Gorse and Tropē: Fernando Otero and James Hillman

8 September - 22 October 2016

LAMB arts is pleased to present “Gorse and Tropē” a two man show including works by James Hillman (b.1992, England) and Fernando Otero (b 1972, Peru).

 

The exhibition “Gorse and Tropē” relates the idea of these two separate words and the meanings that they carry into process. Tropē is the Greek word for transformation and one of the origins of the word entropy, the measure of the descent into disorder.

 

Gorse is a type of plant in England which, in order to control and regenerate periodically sets itself on fire, as its seeds are aided in opening up in the burning.  This plant utilises disorder (the fire) to re-new itself, a fine entropic navigator transforming the normal flow of destruction to its own benefit.

 

Otero and Hillman both explore the concept of entropy as a force they attempt to navigate and utilise in an effort to create, something that we, as a civilisation try and fight against.

 

The top floor of the gallery hosts a new body of paintings, bronze and concrete sculptures by British born James Hillman.

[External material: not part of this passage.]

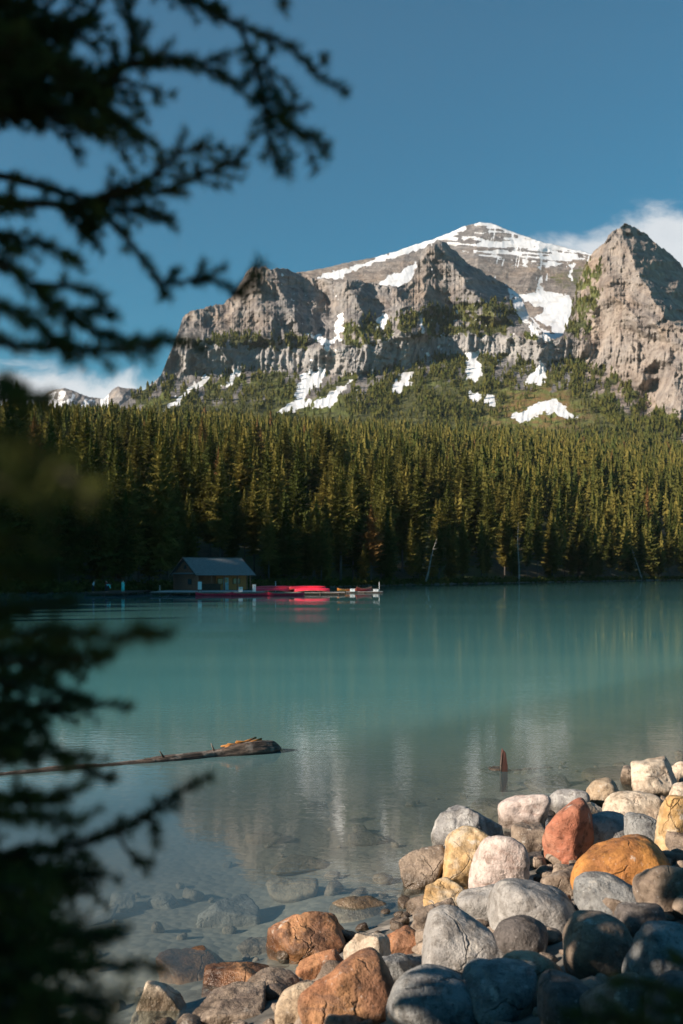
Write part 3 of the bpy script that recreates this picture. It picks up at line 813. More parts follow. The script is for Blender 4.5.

The stretcher structure of each painting is used to organise his disorderly act of painting; the works go through a process of layering, de-layering and eroding until an image appears, which is a marriage between the painted surface and the wooden grid beneath - In other words a unity of the chaotic and ordered. In this the paintings are like Gorse, going from the disorder of the ashes into a newly realised form.

 

Hillman’s new sculptures explore concrete, wood and bronze. Referencing motifs filled with an already ordered historic symbolism, the circle, cross, and palm leaf (all symbolic of the sun), are passed through the intricacies of the bronze process and combined with electrolysis. The resulting effect is used to disorder, re-contextualise and imbue them with new meaning. In that sense it is an opposite and complimentary process to the one of the paintings. The sculptures parallel the Gorse going from it's known state into one of disorder when it burns.

 

Occupying both basement and cave, Fernando Otero explores and references an ingrained history in his media and materials. One of the key points in his work is a concept of collecting and re-using found materials, injecting new meaning and purpose into objects that would usually be referred to as “poor” materials. The evidence of time through the history and surfaces of his work is reoccurring. Here we can find an exploration of  worlds and values cracking. Otero believes in the possibility of taking traces and remains to re-construct a new order, which holds humble and conscious connotations

 

Three installations that Otero has created for Gorse and Tropē explore re-using parts of previous worlds or structures to propose and regenerate new ones. Always beginning with the re-organisation of these things, establishing order, archiving a catalogue of precious parts and declaring a value of something that previously had none, he makes the statement that the value is more in the creative, organisational act of the artist and less in the material.

 

Hillman and Otero’s compositions draw from both order and disorder, utilising polar ends to achieve a balance. In this they attempt to find a universal truth – that very little can exist without equal parts of both.